More development is on the way for the St Kilda Junction after another large scale multi-res project was approved for the busy Melbourne intersection.

Designed by Plus Architecture, ‘One St Kilda Junction’ will go up alongside Jackson Clements Burrow’s (JCB) lego-inspired ‘The Icon’ and will be the largest development yet for St Kilda's gateway road intersection.

Plus have spread the project’s 203 apartments across two towers, one 26 storeys and one 10-storeys, which are joined by a skybridge. Developers Drekoncile have also received the go-ahead to build a large electronic advertising sign, two-storeys high, which will wrap around the One St Kilda's western facade.
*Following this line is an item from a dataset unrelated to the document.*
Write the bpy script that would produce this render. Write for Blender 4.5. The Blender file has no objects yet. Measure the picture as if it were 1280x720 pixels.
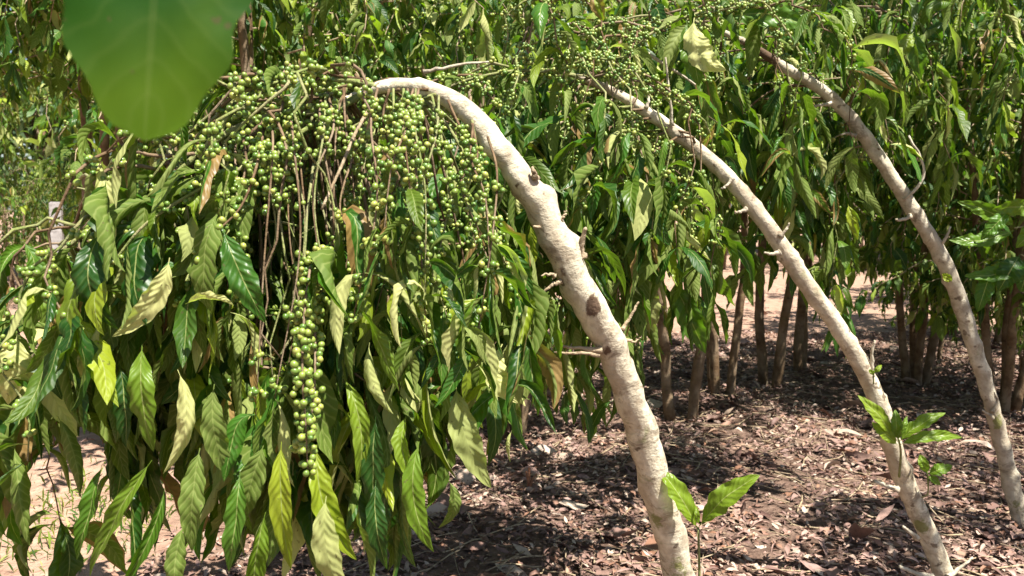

The project is one of a few major developments going up in the area, but will be the largest in terms of size and apartment numbers. Others include JCB’s The Icon, which has been nicknamed by locals as ‘Lego Tower’ and provides 119 apartments, and the other is the 26-storey S.T.K Apartments building at 3 St Kilda Road which has 309 apartments.

Ian Briggs, one of Plus Architecture’s directors, hopes the project will bring significant improvement to the junction.

"It's such an important junction for pedestrians as well as cyclists and motorists and yet it's a bit of [a] wasteland at the moment," he says.

"I think with the increase of people and its usage there will be more pressure on council and governing authorities to do a whole lot more research and work to make it a much better place for everyone."


But not everyone is happy with the approval of One St Kilda Junction. Port Phillip Council for one is seeking legal advice over whether to appeal the approval by the Victorian Civil and Administrative Tribunal (VCAT) at the Supreme Court and says that the VCAT is disconnected from the concerns of the community.

Port Phillip mayor Bernadene Voss said she had sent a number of letters to Planning Minister Richard Wynne encouraging interim planning restrictions for the junction and a southern stretch of St Kilda Road. The council's preferred height limit for the area was 10 storeys, more than two times shorter than the tallest approved high-rise.

"It's become obvious there is a real disconnect between Victorian Civil and Administrative Tribunal (VCAT) and the community,” says Port Phillip councillor Andrew Bond. “It's time for the minister to rein in VCAT or remove them from the planning process altogether."